Offload some validation to the API level

Don't do all of the heavy lifting unless you need to.

Read more about this in practice in the "API schema validation" page on Better APIs.

If you are able to use a managed API solution such as AWS API Gateway, then you should be able to add request validation at the API level. This will act as a further guard against invalid POST requests.

Request validation happens on the structural and pattern-based layers. While this allows for a relatively rich validation manner, it is not something that works for logical validation or other types of checks that you'd need conventional programming for. Such checks are still firmly in the territory of application layer validation and testing.

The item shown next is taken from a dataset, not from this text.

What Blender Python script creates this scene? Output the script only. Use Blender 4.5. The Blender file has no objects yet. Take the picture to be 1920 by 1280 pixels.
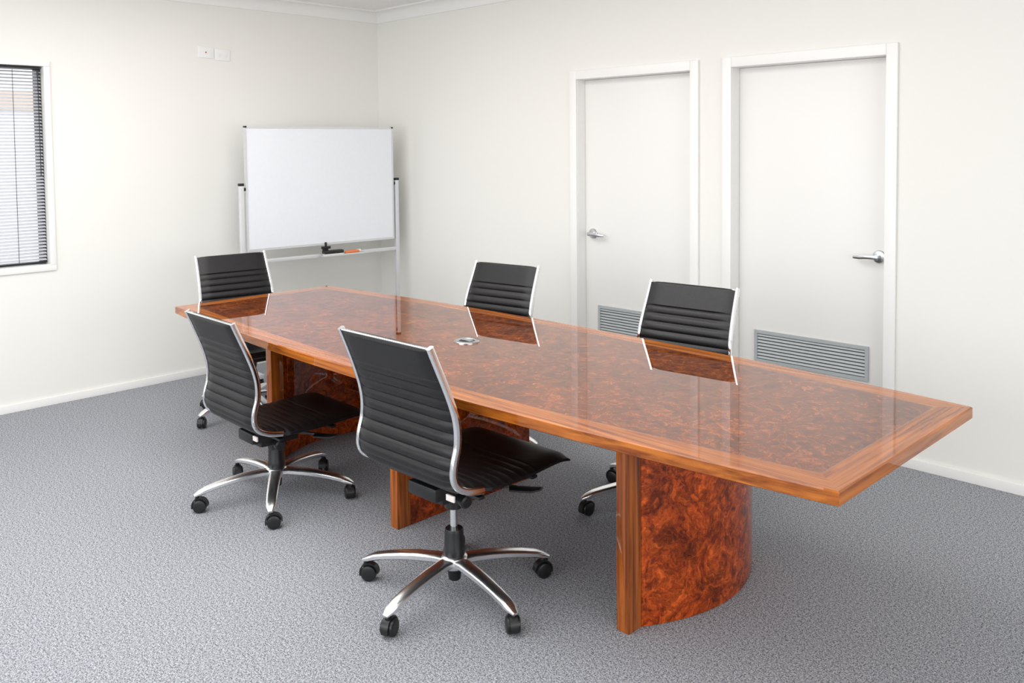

If you already have an API schema, constructing the validator schemas (in the AWS case, this is in JSON Schema format) is merely a question of copy-pasting a bit of that data into a separate document. For more on these details and how it actually works, see the above link.

Testing validation

What does this mean for testing, then? You could for example validate the validation logic during your integration tests. You could create a number of test cases that ensure that expected inputs work, and that invalid inputs throw the correct error codes.

Does this replace any other testing? No, not really, but it does complement it. We are really just enforcing our solution with one additional layer that goes on top of the API. In case your system isn't even an API, well then none of this matters anyway!

What you do get is some guarantee that invalid input should not be leaking into your application layer. If you are already doing logical input validation you're still going to need that, but you can perhaps start shaving off any tedious structural validations you've set up.